Il faut considérer alors qu'à la date du jugement d'ouverture, le 17 octobre 2019, le passif vérifié et admis s'élève à 432.086,89 euros mais que s'agissant de cette faute, Madame [E] ne peut être condamnée qu'à la seule augmentation de l'insuffisance d'actif entre la date à laquelle elle a commis une faute et l'insuffisance d'actif à la date à laquelle elle a cessé ses fonctions soit entre le 15 mai et le 1er août 2019.

Au vu des factures produites par Madame [P], et de leur date d'exigibilité, l'évolution du passif exigible entre le 15 mai 2019 et le 1er août 2019 est la suivante':

15/05/2019 01/08/2019

AG2R la Mondiale 0 0

CHD [Localité 6] 2 670,8 4 252,66

Esprit de Corps 136 892,72 207 865,54

SCI IF [Localité 8] 12 000 33 400,50

MUTEX 271,58 271,58

URSSAF 0 879

TOTAL 151 835,10 246 669,28

Soit une augmentation de passif de 94 834,18 euros entre le 15 mai 2019 et le 1er août 2019 constituée principalement des dettes fournisseur et des dettes de loyer.
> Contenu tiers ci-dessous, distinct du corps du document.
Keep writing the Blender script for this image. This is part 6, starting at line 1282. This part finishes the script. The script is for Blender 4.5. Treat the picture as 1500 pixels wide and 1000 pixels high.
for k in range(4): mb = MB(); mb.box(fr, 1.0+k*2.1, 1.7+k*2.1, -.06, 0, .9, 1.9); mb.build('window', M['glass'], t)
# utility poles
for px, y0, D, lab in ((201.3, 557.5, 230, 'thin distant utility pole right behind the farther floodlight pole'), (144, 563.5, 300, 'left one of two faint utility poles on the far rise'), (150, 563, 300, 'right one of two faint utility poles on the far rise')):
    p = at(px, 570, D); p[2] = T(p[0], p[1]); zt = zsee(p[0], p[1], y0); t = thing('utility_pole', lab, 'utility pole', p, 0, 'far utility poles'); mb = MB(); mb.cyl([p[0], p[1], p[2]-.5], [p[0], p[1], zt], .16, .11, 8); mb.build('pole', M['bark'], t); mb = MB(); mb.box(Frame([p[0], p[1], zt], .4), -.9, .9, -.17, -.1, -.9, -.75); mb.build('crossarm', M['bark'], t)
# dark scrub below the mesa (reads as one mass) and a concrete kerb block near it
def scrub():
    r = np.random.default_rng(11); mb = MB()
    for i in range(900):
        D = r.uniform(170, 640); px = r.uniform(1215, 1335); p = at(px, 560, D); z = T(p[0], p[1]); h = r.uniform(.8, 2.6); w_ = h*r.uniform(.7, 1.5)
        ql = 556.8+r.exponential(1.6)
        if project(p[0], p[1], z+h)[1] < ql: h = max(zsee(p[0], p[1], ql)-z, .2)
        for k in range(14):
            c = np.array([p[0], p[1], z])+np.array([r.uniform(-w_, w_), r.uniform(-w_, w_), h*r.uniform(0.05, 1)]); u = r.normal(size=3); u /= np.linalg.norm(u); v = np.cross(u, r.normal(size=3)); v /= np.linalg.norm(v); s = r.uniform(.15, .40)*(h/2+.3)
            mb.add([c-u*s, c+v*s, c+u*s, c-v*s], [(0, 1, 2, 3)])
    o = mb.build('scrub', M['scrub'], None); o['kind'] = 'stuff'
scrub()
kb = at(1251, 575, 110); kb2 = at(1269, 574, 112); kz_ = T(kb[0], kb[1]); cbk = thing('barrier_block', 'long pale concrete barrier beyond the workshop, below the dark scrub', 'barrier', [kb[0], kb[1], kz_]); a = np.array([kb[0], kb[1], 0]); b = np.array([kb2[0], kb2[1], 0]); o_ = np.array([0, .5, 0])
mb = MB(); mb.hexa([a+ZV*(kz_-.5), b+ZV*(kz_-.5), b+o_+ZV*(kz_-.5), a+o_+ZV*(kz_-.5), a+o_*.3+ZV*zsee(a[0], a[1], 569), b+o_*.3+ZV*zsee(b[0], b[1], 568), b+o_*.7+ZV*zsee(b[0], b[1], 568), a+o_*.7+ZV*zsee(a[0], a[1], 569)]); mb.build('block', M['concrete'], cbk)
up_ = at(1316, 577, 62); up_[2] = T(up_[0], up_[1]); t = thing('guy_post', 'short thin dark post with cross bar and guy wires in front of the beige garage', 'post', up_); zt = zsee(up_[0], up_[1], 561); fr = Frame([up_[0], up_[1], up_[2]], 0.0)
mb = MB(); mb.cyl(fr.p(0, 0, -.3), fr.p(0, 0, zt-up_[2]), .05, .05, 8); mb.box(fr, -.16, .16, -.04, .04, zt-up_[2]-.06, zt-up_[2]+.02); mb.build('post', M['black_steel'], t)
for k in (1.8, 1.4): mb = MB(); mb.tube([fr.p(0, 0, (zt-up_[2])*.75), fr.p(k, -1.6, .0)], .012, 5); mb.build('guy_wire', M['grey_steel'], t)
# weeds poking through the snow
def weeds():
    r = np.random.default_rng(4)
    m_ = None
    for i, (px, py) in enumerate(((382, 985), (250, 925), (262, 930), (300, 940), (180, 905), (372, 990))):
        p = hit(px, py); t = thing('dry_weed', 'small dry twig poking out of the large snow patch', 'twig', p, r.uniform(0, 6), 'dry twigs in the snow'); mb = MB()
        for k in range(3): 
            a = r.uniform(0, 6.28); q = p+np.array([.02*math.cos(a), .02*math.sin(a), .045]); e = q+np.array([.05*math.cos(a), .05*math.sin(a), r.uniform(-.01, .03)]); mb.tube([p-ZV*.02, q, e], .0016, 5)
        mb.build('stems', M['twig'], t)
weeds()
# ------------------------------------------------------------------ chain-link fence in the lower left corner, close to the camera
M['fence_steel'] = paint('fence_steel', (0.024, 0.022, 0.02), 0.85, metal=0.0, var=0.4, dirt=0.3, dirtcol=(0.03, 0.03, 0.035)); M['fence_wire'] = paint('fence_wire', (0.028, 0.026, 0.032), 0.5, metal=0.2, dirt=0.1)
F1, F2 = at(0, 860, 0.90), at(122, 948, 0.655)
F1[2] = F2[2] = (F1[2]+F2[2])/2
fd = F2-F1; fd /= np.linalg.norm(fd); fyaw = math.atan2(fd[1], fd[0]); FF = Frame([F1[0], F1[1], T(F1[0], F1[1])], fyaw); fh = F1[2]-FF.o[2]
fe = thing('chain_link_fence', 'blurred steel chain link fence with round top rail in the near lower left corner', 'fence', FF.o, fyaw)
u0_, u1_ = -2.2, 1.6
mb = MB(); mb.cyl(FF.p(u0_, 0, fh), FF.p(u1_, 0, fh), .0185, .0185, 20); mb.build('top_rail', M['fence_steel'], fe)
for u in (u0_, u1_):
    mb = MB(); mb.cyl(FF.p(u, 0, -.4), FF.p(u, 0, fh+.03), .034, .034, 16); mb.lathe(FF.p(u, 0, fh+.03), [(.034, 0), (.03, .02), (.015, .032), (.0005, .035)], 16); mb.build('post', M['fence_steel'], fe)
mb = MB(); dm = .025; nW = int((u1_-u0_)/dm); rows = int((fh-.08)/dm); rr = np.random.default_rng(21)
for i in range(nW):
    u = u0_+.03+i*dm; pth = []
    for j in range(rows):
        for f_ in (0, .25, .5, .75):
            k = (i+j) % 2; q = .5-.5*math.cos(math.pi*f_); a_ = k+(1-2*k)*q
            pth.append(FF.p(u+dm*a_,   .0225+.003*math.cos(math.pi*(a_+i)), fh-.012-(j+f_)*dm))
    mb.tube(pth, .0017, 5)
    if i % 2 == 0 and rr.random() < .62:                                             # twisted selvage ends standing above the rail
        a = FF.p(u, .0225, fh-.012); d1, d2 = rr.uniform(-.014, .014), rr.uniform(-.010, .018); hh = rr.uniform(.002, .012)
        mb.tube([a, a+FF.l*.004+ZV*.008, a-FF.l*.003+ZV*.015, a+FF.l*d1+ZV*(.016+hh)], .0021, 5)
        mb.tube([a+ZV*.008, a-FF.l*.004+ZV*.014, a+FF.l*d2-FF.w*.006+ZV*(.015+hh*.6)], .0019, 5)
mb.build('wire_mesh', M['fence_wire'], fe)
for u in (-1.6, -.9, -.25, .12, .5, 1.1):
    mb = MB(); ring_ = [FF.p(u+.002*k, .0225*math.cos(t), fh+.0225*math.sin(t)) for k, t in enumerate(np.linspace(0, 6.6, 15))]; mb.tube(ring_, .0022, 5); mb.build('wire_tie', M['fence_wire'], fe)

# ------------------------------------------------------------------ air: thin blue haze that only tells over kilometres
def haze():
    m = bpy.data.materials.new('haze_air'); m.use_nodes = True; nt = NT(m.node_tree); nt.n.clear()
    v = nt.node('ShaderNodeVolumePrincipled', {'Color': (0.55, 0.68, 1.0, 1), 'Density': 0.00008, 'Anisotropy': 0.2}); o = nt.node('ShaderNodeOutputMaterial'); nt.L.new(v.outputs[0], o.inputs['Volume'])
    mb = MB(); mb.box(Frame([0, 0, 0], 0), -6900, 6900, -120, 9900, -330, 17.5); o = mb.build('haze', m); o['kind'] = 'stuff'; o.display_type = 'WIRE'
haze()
Les autres créances admises au passif de la procédure, pour partie ne sont pas supportées par des factures et leurs dates d'exigibilité ne peuvent de ce fait être fixées (Ciel Telecom pour 82,52 euros, EDF entreprises pour 849,14 euros, Generali IARD pour 563,68 euros, Orange contentieux pour 435,60 euros), pour parties sont postérieures à la démission de Madame [E] de ses fonctions de gérante (loyers postérieurs, créances de salaires, URSSAF).

En application du principe de proportionnalité

Par appel incident, Madame [P], mandataire liquidateur, affirme que Madame [E] ne justifie pas de son patrimoine ni des avoirs résultant de son activité professionnelle, et considère qu'au regard des revenus déclarés en 2018 pour un montant de 105.522 euros, la demande en comblement d'insuffisance d'actif est proportionnelle.

Sur sa situation patrimoniale, Madame [E] rappelle qu'elle a plus de 60 ans, est associée dans la société Rapido qui a été exploitée pendant 23 ans sans difficultés et est associée dans des entités qui exploitent divers fonds de commerce sous des enseignes nationales; que ces commerces ont été impactés en 2018 par le mouvement des gilets jaunes et que la faillite de la société Rapido est conjoncturelle et sans lien avec sa gestion.

Elle précise qu'avec son époux, elle a été actionnée en qualité de caution d'un emprunt consenti par la BPALC au cours de l'exercice 2018 à hauteur de 150'000 € chacun, qu'ils ont réglé et qu'elle a baissé ses rémunérations en fonction des performances des sociétés.

Il faut partir de la somme de 94 834 +19 221+3 500 = 117 555 euros d'augmentation du passif en lien avec une faute démontrée de Madame [E] mais également tenir compte des éléments suivants':

- Les fautes de gestion précédemment caractérisées ne sont pas les causes de la totalité de l'insuffisance d'actif, le contexte économique constitué principalement de la chute du marché du prêt-à-porter et de la crise des gilets jaunes, ayant impacté à la fois le secteur d'activité de la société Rapido et la zone commerciale de [Localité 8].

- A la lecture des avis d'imposition des époux [E], que Madame [E] a tenu compte de la conjoncture et a considérablement baissé ses revenus qui sont passés de 105.522 euros en 2018 à 35.721 euros en 2019 puis à un peu plus de 31.000 euros en 2020 et 2021.

- Les époux [E] ont honoré leurs engagements de caution à hauteur d'au moins 77.716,11 euros.

- Madame [E] est âgée de plus de 60 ans et a démontré pendant des années ses capacités à gérer de manière saine des sociétés.

Compte tenu de ces éléments, et en application du principe de proportionnalité, la cour en déduit que le tribunal a fait une parfaite évaluation de la situation en condamnant Madame [E], au titre de sa responsabilité dans l'insuffisance d'actif de la société Rapido à verser au liquidateur 73.647 € (soixante-treize mille six cent quarante-sept euros) outre 3.600€ (trois mille six cents euros) en application de l'article 700 du code de procédure civile.

En conséquence, le jugement est confirmé en toutes ses dispositions.

PAR CES MOTIFS,

La cour statuant publiquement et contradictoirement,

Confirme en toutes ses dispositions le jugement du 20 avril 2023, du tribunal de commerce de Châlons-en-Champagne.

Ajoutant,

Dit n'y avoir lieu à application de l'article 700 du code de procédure civile.

Condamne Madame [I] [T] épouse [E] aux entiers dépens.